Senate Bill Would Create Separate Fund For New Trident Submarine
By Rachel Oswald
Global Security Newswire
May 27, 2014
A Senate defense panel wants to create a separate fund to underwrite the nation's new nuclear-armed submarine fleet, a step the House also supports.
The Senate Armed Services Committee's mark-up of its annual defense authorization legislation calls for the establishment of a "National Sea-based Deterrence Fund" to finance the construction of new submarines to replace today's Ohio-class ballistic missile vessels, according to a detailed panel summary of the bill released on Friday.
The Democratic-controlled committee approved the legislation on Thursday by a near-unanimous vote. On the same day, the Republican-controlled House passed its own version of the fiscal 2015 policy-setting bill that also included language ordering the creation of a special fund to pay for the new "SSBN(X)" fleet.
The House legislation authorizes the Defense Department to transfer up to $3.5 billion to the Ohio-class replacement account from "unobligated funds" authorized for fiscal years 2014 to 2016. Meanwhile, the Senate bill would authorize an initial $100 million to get the fund going.
Congressional support for creating a separate fund for the Ohio-class successor stems from concerns that the submarine-building effort could eat up too much of the Navy's overall shipbuilding budget. The project currently is in the design and development stage, with construction of the planned 12 new strategic submarines expected to start in fiscal 2021. The vessels are to be armed initially with the Navy's nuclear-tipped Trident D-5 ballistic missile.
The latest moves in the two chambers come on the heels of skepticism by a key supporter of the separate-funding idea for new submarines, Representative Randy Forbes (R-Va.), who said recently that the approach would be unlikely to gain full congressional approval this year.
Meanwhile, the Senate Armed Services Committee also approved boosting funds for the Ground-based Midcourse Defense system to the tune of $30 million above the Obama administration's request. The additional money is to be used "for improvements in reliability and maintenance" of the antimissile program, according to the summary report.
The GMD program – comprising 30 Ground Based Interceptors deployed in California and Alaska, plus a network of sensors – is the country's principal line of defense against a limited long-range ballistic missile attack.
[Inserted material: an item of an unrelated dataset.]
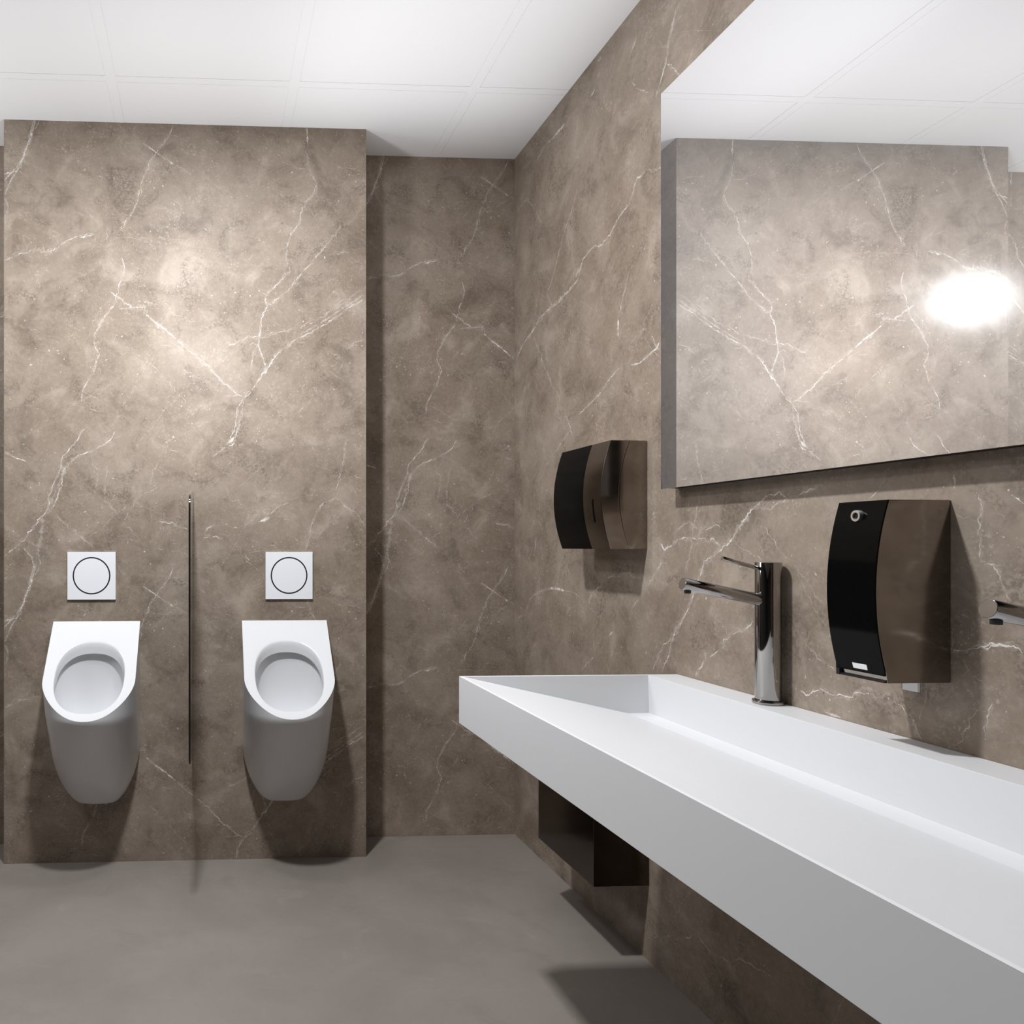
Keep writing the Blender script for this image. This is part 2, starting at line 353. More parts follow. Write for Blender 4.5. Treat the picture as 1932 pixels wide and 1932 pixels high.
def slab(veins, U, V, seed, nh, ndots, steep):
    rnd = random.Random(seed); out = []
    for i, (o, w, st, pts) in enumerate(veins):
        W = w*.00078
        if w >= 12:
            out.append(path_strip(pts, W*1.2, st, i*3.7+seed, .8, 0)); continue
        straight = .35 if (w >= 4.5 and st < .85) else 1.
        out.append(path_strip(pts, max(.0016, W*1.15), min(1, st*1.18), i*3.7+seed, straight, 3))
        # companions: a pale halo, a parallel thread and little offshoots
        if st >= .5:
            out.append(path_strip(pts, W*2.2+.005, st*.20, i*5.1+seed+50, straight, 0))
            tot = sum(math.hypot(b[0]-a[0], b[1]-a[1]) for a, b in zip(pts, pts[1:]))
            if tot > .12:
                d = .006+.006*rnd.random()
                out.append(path_strip([(x+d*rnd.uniform(-1, 1), y+d*rnd.uniform(-1, 1)) for x, y in pts], .0011, st*.55, i*2.3+seed+90, 1.5, 2))
            for _ in range(int(tot*9)):
                k = rnd.randrange(len(pts)); a = rnd.uniform(0, 6.28); l = rnd.uniform(.012, .06); x, y = pts[k]
                out.append(path_strip([(x, y), (x+l*.5*math.cos(a), y+l*.5*math.sin(a)), (x+l*math.cos(a+.4), y+l*math.sin(a+.4))], .0011, st*.5, rnd.random()*99, 1.2, 2))
            for _ in range(int(tot*55)):
                k = rnd.randrange(len(pts)-1); f = rnd.random(); x = pts[k][0]*(1-f)+pts[k+1][0]*f+rnd.gauss(0, .006); y = pts[k][1]*(1-f)+pts[k+1][1]*f+rnd.gauss(0, .006)
                out.append(blob(x, y, rnd.uniform(.0006, .0017), st*rnd.uniform(.4, .95), rnd))
    for i in range(nh):
        x, y = rnd.uniform(0, U), rnd.uniform(0, V); l = rnd.uniform(.06, .34)**1.0
        a = rnd.choice([R(62), R(-38), R(28), R(-40)])+rnd.gauss(0, .22)
        if steep: a = rnd.choice([R(112), R(70), R(140), R(35)])+rnd.gauss(0, .25)
        pts = [(x, y)]
        for _ in range(5):
            a += rnd.gauss(0, .10); pts.append((pts[-1][0]+l/5*math.cos(a), pts[-1][1]+l/5*math.sin(a)))
        dark = rnd.random() < .16
        out.append(path_strip(pts, rnd.uniform(.0008, .0016), 0 if dark else rnd.uniform(.16, .5), rnd.random()*99, rnd.choice([.25, 1, 1.6]), 1, rnd.uniform(.3, .6) if dark else 0))
    i = 0
    while i < ndots:
        x, y = rnd.uniform(0, U), rnd.uniform(0, V)
        dn = .5+fr(x*3.1, y*3.1, seed+3)+.5*fr(x*9, y*9, seed+5)
        if rnd.random() > max(.06, dn): continue
        i += 1; r = .0006+.0011*rnd.random()**2+(.0026*rnd.random() if rnd.random() < .05 else 0)
        if rnd.random() < .12: out.append(blob(x, y, r*1.3, 0, rnd, 1, rnd.uniform(.3, .6)))
        else: out.append(blob(x, y, r, rnd.uniform(.18, .80), rnd, 1, 0, rnd.uniform(.8, 1.5), rnd.uniform(0, 3)))
    return [q for q in out if q]
def inlay_wall(name, m, boxes, parts, label=None):
    """parts: list of (items, (du, dv), (u0,u1,v0,v1), fn(u, v, lift))"""
    V, F, A, S = [], [], [], []
    for (x0, y0, z0), (x1, y1, z1) in boxes:
        k = len(V)
        V += [(x, y, z) for x in (x0, x1) for y in (y0, y1) for z in (z0, z1)]; A += [0]*8; S += [0]*8
        F += [tuple(k+i for i in f) for f in ((0,1,3,2), (4,6,7,5), (0,4,5,1), (2,3,7,6), (0,2,6,4), (1,5,7,3))]
    cnt = 0
    for items, (du, dv), (u0, u1, v0, v1), fn in parts:
        ok = lambda x, y: u0 < x < u1 and v0 < y < v1
        for it in sorted(items, key=lambda q: q[1]):
            cnt += 1; lift = 4e-5+it[1]*2.5e-5+(cnt % 40)*5e-7
            if it[0] == 's':
                prev = None
                for x, y, hx, hy, g in it[2]:
                    x += du; y += dv
                    P = [(x-hx, y-hy), (x-hx*.35, y-hy*.35), (x+hx*.35, y+hy*.35), (x+hx, y+hy)]
                    if not (ok(*P[0]) and ok(*P[3])): prev = None; continue
                    k = len(V); V += [fn(a, b, lift) for a, b in P]
                    sm = .0 if it[1] == 0 else .3
                    st = it[3]
                    A += [g*sm, g, g, g*sm] if not st else [0]*4; S += [st*.2, st, st, st*.2] if st else [0]*4
                    if prev is not None:
                        for j in range(3): F.append((prev+j, prev+j+1, k+j+1, k+j))
                    prev = k
            else:
                _, _, (x, y), p, g, st = it
                if not all(ok(a+du, b+dv) for a, b in p): continue
                k = len(V); V.append(fn(x+du, y+dv, lift)); A.append(g if not st else 0); S.append(st)
                V += [fn(a+du, b+dv, lift) for a, b in p]; A += [g*.45 if not st else 0]*len(p); S += [st*.4]*len(p)
                n = len(p); F += [(k, k+1+j, k+1+(j+1) % n) for j in range(n)]
    me = bpy.data.meshes.new(name); me.from_pydata(V, [], F); me.materials.append(m)
    for nm, D in (('vein', A), ('stain', S)):
        at = me.attributes.new(nm, 'FLOAT', 'POINT'); at.data.foreach_set('value', D)
    me.update()
    return tag(link(bpy.data.objects.new(name, me)), label, kind='structure')
TILE = slab(PANEL_VEINS, 1.42, 1.681, 11, 120, 7500, False)
BASIN = slab(RIGHT_VEINS, 3.24, 2.8, 29, 190, 13000, True)

# ------------------------------------------------------------------ other materials
def floor_mat():
    m, t, b = mat('polished_screed')
    g = t.n('ShaderNodeNewGeometry').outputs['Position']
    n1 = t.noise(g, 1.6, 6, .6, .4); n2 = t.noise(g, 5.5, 7, .65, .6); n3 = t.noise(g, 60, 4, .6)
    c = t.mix(t.rng(n1, .3, .7), rgb(.226, .199, .177), rgb(.276, .246, .222))
    c = t.mix(t.m('MULTIPLY', t.rng(n2, .52, .72), .55), c, rgb(.222, .190, .165))
    c = t.mix(t.m('MULTIPLY', t.rng(n2, .42, .25), .4), c, rgb(.345, .312, .284))
    c = t.mix(t.m('MULTIPLY', n3, .18), c, rgb(.16, .14, .12))
    t.put(b.inputs['Base Color'], c)
    t.put(b.inputs['Roughness'], t.rng(n2, .2, .8, .36, .5)); b.inputs['Specular IOR Level'].default_value = .3
    return m
M_floor = floor_mat()
M_plain = simple('unlit_charcoal', (.05, .048, .046), .8, spec=.2)  # dark colour stands in for unlit walls out of view, keeps reflections black
M_ceil = simple('ceiling_paint', (.89, .89, .905), .9, spec=.2, mott=.006, scale=8)
M_solid = simple('white_solid_surface', (.69, .693, .705), .42, spec=.35, mott=.004)
M_ceramic = simple('white_ceramic', (.675, .68, .692), .16, spec=.5, mott=.004)
M_plate = simple('white_plastic', (.83, .84, .87), .35, mott=.004)
M_gap = simple('dark_gap', (.03, .03, .03), .6)
M_bronze = simple('smoked_metal', (.30, .265, .235), .15, metal=1, mott=.06, scale=14)
M_bin = simple('dark_bronze', (.105, .085, .072), .12, metal=1, mott=.06, scale=14)
M_gun = simple('gunmetal_chrome', (.37, .355, .345), .06, metal=1, mott=.02)
M_black = simple('gloss_black', (.003, .003, .003), .10, spec=.05, mott=.1)
M_glassb = simple('black_glass', (.012, .011, .010), .06, spec=.3, mott=.05)
M_bar = simple('black_rubber', (.012, .012, .012), .5, spec=.2)
M_chrome = simple('bright_chrome', (.85, .80, .76), .38, metal=1, mott=.02)
M_label = simple('white_label', (.80, .80, .80), .5)
def mirror_mat():
    m, t, b = mat('mirror_silver')
    nt = m.node_tree
    b.inputs['Metallic'].default_value = 1; b.inputs['Roughness'].default_value = 0
    tc = t.n('ShaderNodeTexCoord').outputs['Object']
    t.put(b.inputs['Base Color'], t.mix(t.noise(tc, 2, 2), rgb(.93, .93, .935), rgb(.95, .95, .955)))
    g = t.n('ShaderNodeBsdfPrincipled'); g.inputs['Metallic'].default_value = 1
    g.inputs['Base Color'].default_value = rgb(.95, .95, .96); g.inputs['Roughness'].default_value = .13
    d = t.n('ShaderNodeBsdfDiffuse'); d.inputs[0].default_value = rgb(.8, .8, .82)   # pale haze over the reflections, put in as diffuse colour
    mx = t.n('ShaderNodeMixShader'); mx.inputs[0].default_value = .07
    nt.links.new(b.outputs[0], mx.inputs[1]); nt.links.new(g.outputs[0], mx.inputs[2])
    m2 = t.n('ShaderNodeMixShader'); m2.inputs[0].default_value = .09
    nt.links.new(mx.outputs[0], m2.inputs[1]); nt.links.new(d.outputs[0], m2.inputs[2])
    nt.links.new(m2.outputs[0], nt.nodes['Material Output'].inputs[0])
    return m
M_mirror = mirror_mat()

# ------------------------------------------------------------------ room
XW, YB, YP, H = 1.2634, 3.2364, 3.0335, 2.8
XL, YF = -2.9, -2.6
def structure(name, m, *boxes):
    bm = bmesh.new()
    for a, b in boxes: box(bm, a, b)
    return tag(obj(name, bm, m), kind='structure')
structure('floor', M_floor, ((XL-.1, YF-.1, -.1), (XW+.1, YB+.1, 0)))
TP = 1.681
inlay_wall('wall_back', M_back, [((XL-.1, YB, 0), (XW+.1, YB+.1, H))],
           [(TILE, (.6015, k*TP-.038), (.603, XW-.001, .001, H-.001), lambda u, v, l: (u, YB-l, v)) for k in (0, 1)]
           +[(TILE, (.6015-2*1.3739, k*TP-.038), (-2.14, -.774, .001, H-.001), lambda u, v, l: (u, YB-l, v)) for k in (0, 1)])
inlay_wall('wall_right', M_right, [((XW, YF, 0), (XW+.1, YB, H))],
           [(BASIN, (0, 0), (-.2, YB-.001, .001, H-.001), lambda u, v, l: (XW-l, u, v))])
structure('wall_left', M_plain, ((XL-.1, YF, 0), (XL, YB, H)))
structure('wall_front', M_plain, ((XL-.1, YF-.1, 0), (XW+.1, YF, H)))
inlay_wall('wall_middle', M_panel, [((-.7724, YP, 0), (.6015, YB, H))],
           [(TILE, (-.7724, k*TP-.038), (-.7720, .6011, .001, H-.001), lambda u, v, l: (u, YP-l, v)) for k in (0, 1)],
           'protruding marble wall block behind the two urinals')

# suspended ceiling: flush tiles between flat white bars with hairline gaps
bm = bmesh.new()
box(bm, (XL-.1, YF-.1, H+.0016), (XW+.1, YB+.1, H+.12))
bw, gp = .0165, .0022
bx = [.2935+.6325*k for k in range(-6, 3) if XL < .2935+.6325*k-bw and .2935+.6325*k+bw < XW]
by = [2.750-.6325*k for k in range(0, 9) if YF < 2.750-.6325*k-bw]
ex = [XL]+[v for x in bx for v in (x-bw, x+bw)]+[XW]
ey = [YF]+[v for y in sorted(by) for v in (y-bw, y+bw)]+[YB]
for i in range(0, len(ex), 2):
    for j in range(0, len(ey), 2):
        x0, x1, y0, y1 = ex[i], ex[i+1], ey[j], ey[j+1]
        box(bm, (x0+(gp if i else 0), y0+(gp if j else 0), H), (x1-(gp if i+2 < len(ex) else 0), y1-(gp if j+2 < len(ey) else 0), H+.002))
for x in bx: box(bm, (x-bw, YF, H-.0004), (x+bw, YB, H+.002))
for y in by:
    for i in range(0, len(ex), 2): box(bm, (ex[i], y-bw, H-.0004), (ex[i+1], y+bw, H+.002))
tag(obj('ceiling', bm, M_ceil), kind='structure')

# ------------------------------------------------------------------ washbasin
def washbasin():
    Y1, Y0 = 2.0878, -.3122; e = .010
    t = empty('washbasin', (XW, (Y0+Y1)/2, .725))
    sec = [(.664, .725), (.664, .85), (.670, .85), (1.122, .7475), (1.180, .7475), (1.177, .85), (XW-.001, .85), (XW-.001, .725)]
    bm = bmesh.new(); o = t.location
    def V(x, y, z): return bm.verts.new((x-o.x, y-o.y, z-o.z))
    I = [[V(x, y, z) for x, z in sec] for y in (Y0+e, Y1-e)]
    O = [[V(x, y, z) for x, z in (sec[0], sec[1], sec[6], sec[7])] for y in (Y0, Y1)]
    for i in range(8): bm.faces.new((I[0][i], I[0][(i+1) % 8], I[1][(i+1) % 8], I[1][i]))
    for q in (0, 1):
        A, Bq = I[q], O[q]
        bm.faces.new((A[2], A[3], A[4], A[5]))
        bm.faces.new((Bq[1], Bq[2], A[6], A[5], A[2], A[1]))
        bm.faces.new(Bq); bm.faces.new((Bq[0], Bq[1], A[1], A[0]))
        bm.faces.new((Bq[2], Bq[3], A[7], A[6])); bm.faces.new((Bq[3], Bq[0], A[0], A[7]))
    obj('basin_trough', bm, M_solid, t, bevel=.0004, seg=1, ang=6)
    tag(t, 'long white solid washbasin trough with sloping floor, mounted on the right marble wall', 'washbasin')
washbasin()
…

However, it has had a number of recent testing problems that have been so troubling that the Pentagon's Missile Defense Agency in March announced it would redesign the interceptor's front-end kill vehicle.
This comes as the military is planning to procure another 14 interceptors for fielding in Alaska, in response to a possible missile threat posed by North Korea.
The draft Senate legislation would order the Pentagon to "develop a robust acquisition plan" for the redesign of the kill vehicle, which uses kinetic energy to destroy incoming ballistic missiles, in order "to provide confidence that it will work in an operationally effective manner," the summary states.
The bill also would mandate that the Department adhere to the "fly-before-you-buy" approach for affirming through testing the soundness of ballistic missile defense technologies before they are purchased or deployed. The Missile Defense Agency has come under repeated criticism from independent experts and by Congress' internal watchdog for not sufficiently following this acquisition strategy in its development and expansion of the Ground-based Midcourse Defense program.